Joffre informa ao ministro da Guerra Millerand: “[…] a luta que vamos travar pode ter resultados decisivos, mas pode também ter para o país, em caso de fracasso, consequências as mais graves. Estou decidido a empregar todas as nossas forças a fundo e sem reserva […]”.
Fracasso do Plano Schlieffen
A contenção do Marne marca o fracasso da manobra alemã, conhecida como o Plano Schlieffen. As forças franco-britânicas já consideravam ter posto fim ao avanço irresistível das tropas inimigas, que não souberam ou não puderam explorar suas vantagens. De seu lado, as tropas francesas estavam demasiadamente esgotadas e debilitadas para se lançar ao ataque além de que o estado-maior alemão havia deslocado uma parte de suas forças para reforçar sua ala direita.
A ala direita germânica se detém a partir de 13 de setembro, instalando-se às margens do rio Aisne.

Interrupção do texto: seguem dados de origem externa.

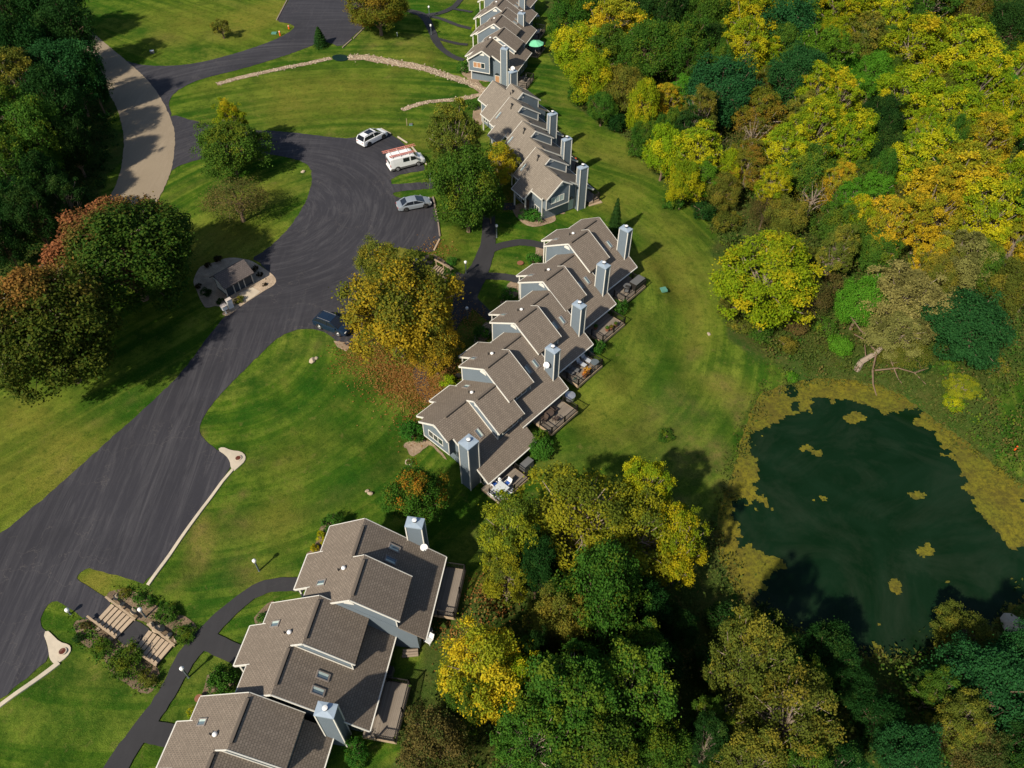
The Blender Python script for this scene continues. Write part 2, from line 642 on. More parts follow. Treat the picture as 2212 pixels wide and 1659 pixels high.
def grass():
    t = NT('lawn_grass', .95, .0)
    p = t.pos()
    A = t.attr('cover')
    sp = t.n('ShaderNodeSeparateColor')
    t.L(A, sp.inputs[0])
    B = t.attr('cover2')
    sp2 = t.n('ShaderNodeSeparateColor')
    t.L(B, sp2.inputs[0])
    n1 = t.noise(p, .045, 4, .55)
    n2 = t.noise(p, .30, 5, .65)
    n3 = t.noise(p, 2.2, 4, .7)
    c = t.mix(t.ramp(n1, [(.35, 0), (.65, 1)]), (.034, .100, .008), (.092, .152, .012))
    # mown stripes
    cb = t.n('ShaderNodeCombineXYZ')
    t.L(t.math('MULTIPLY', sp2.outputs[2], 1.0), cb.inputs[0])
    t.L(t.math('MULTIPLY', n1, 1.2), cb.inputs[1])
    st = t.noise(cb.outputs[0], .85, 3, .55, .15)
    st2 = t.noise(cb.outputs[0], .22, 2, .5)
    mowm = t.ramp(t.noise(p, .035, 2), [(.3, .35), (.6, 1)])
    c = t.mix(t.math('MULTIPLY', t.ramp(st, [(.46, 0), (.56, .9)]), mowm), c, (.165, .220, .026))
    c = t.mix(t.math('MULTIPLY', t.ramp(st, [(.36, .65), (.45, 0)]), mowm), c, (.026, .085, .008))
    c = t.mix(t.ramp(st2, [(.5, 0), (.65, .5)]), c, (.175, .175, .034))
    c = t.mix(t.ramp(n2, [(.42, 0), (.66, .85)]), c, (.016, .062, .006))
    c = t.mix(t.ramp(n2, [(.25, .65), (.42, 0)]), c, (.190, .185, .034))
    # dry
    dry = t.math('MULTIPLY', sp.outputs[1], t.ramp(n2, [(.25, .35), (.55, 1)]), True)
    c = t.mix(dry, c, (.250, .215, .036))
    tanm = t.math('MULTIPLY', sp2.outputs[0], t.ramp(t.noise(p, .9, 5, .7), [(.35, .1), (.6, 1)]), True)
    c = t.mix(tanm, c, (.27, .175, .07))
    # lush
    c = t.mix(t.math('MULTIPLY', sp2.outputs[1], t.ramp(n2, [(.3, .4), (.6, 1)]), True), c, (.016, .080, .006))
    n4 = t.noise(p, .9, 5, .75)
    c = t.mix(t.ramp(n4, [(.52, 0), (.70, .55)]), c, (.012, .050, .005))
    c = t.mix(t.ramp(n4, [(.28, .50), (.42, 0)]), c, (.200, .165, .050))
    # rough ground under woods
    wild = t.ramp(t.math('ADD', sp.outputs[0], t.math('MULTIPLY', t.math('SUBTRACT', n2, .5), .9)), [(.38, 0), (.6, 1)])
    wc = t.mix(t.ramp(n2, [(.35, 0), (.65, 1)]), (.080, .085, .022), (.040, .085, .014))
    wc = t.mix(t.ramp(t.noise(p, .55, 4, .7), [(.5, 0), (.68, .8)]), wc, (.025, .075, .010))
    wc = t.mix(t.math('MULTIPLY', t.ramp(n3, [(.5, 0), (.75, .7)]), t.ramp(n1, [(.4, .1), (.6, 1)])), wc, (.15, .095, .05))
    c = t.mix(wild, c, wc)
    # litter
    lit = t.math('MULTIPLY', sp.outputs[2], t.ramp(t.noise(p, 3.5, 4, .8), [(.40, .15), (.58, 1)]), True)
    c = t.mix(lit, c, t.mix(t.noise(p, 9, 2), (.22, .085, .018), (.30, .17, .05)))
    c = t.mix(t.ramp(n3, [(.28, .5), (.5, 0)]), c, (.020, .050, .006))
    fine = t.noise(p, 11, 3, .8)
    c = t.mix(t.ramp(fine, [(.32, .6), (.55, 0)]), c, (.014, .036, .005))
    c = t.mix(t.ramp(fine, [(.55, 0), (.75, .35)]), c, (.22, .20, .06))
    t.color(c)
    t.bump(t.math('ADD', fine, n3), .7, .12)
    M['lawn_grass'] = t.m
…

As tropas franco-britânicas sem forças para repelir o inimigo, também se enterram nas trincheiras.
Apesar de ter chegado a cerca de 40 quilômetros de Paris, o exército alemão foi obrigado a recuar após a batalha do Marne. A partir daí, nenhum dos lados conseguiu avançar. Uma extensa rede de trincheiras foi construída por ambos os lados, levando ao completo estancamento no front ocidental.
Esta situação tornou-se uma das características da Primeira Guerra Mundial, com os combatentes guerreando em trincheiras sujas, infestadas de piolhos e ratos. A permanência das tropas durante muito tempo nos mesmos locais resultou em momentos de confraternização entre soldados de exércitos inimigos, que passaram a negar a participação num conflito do qual não sabiam ao certo o motivo pelo qual haviam entrado.
A Batalha do Marne, que colocou frente a frente 1.071.000 soldados franco-britânicos e 1.485.000 combatentes alemães, resultou em 250 mil baixas francesas (80 mil mortos) e 13 mil baixas britânicas (1.300 mortos). Do lado alemão houve 250 mil baixas (55 mil mortos).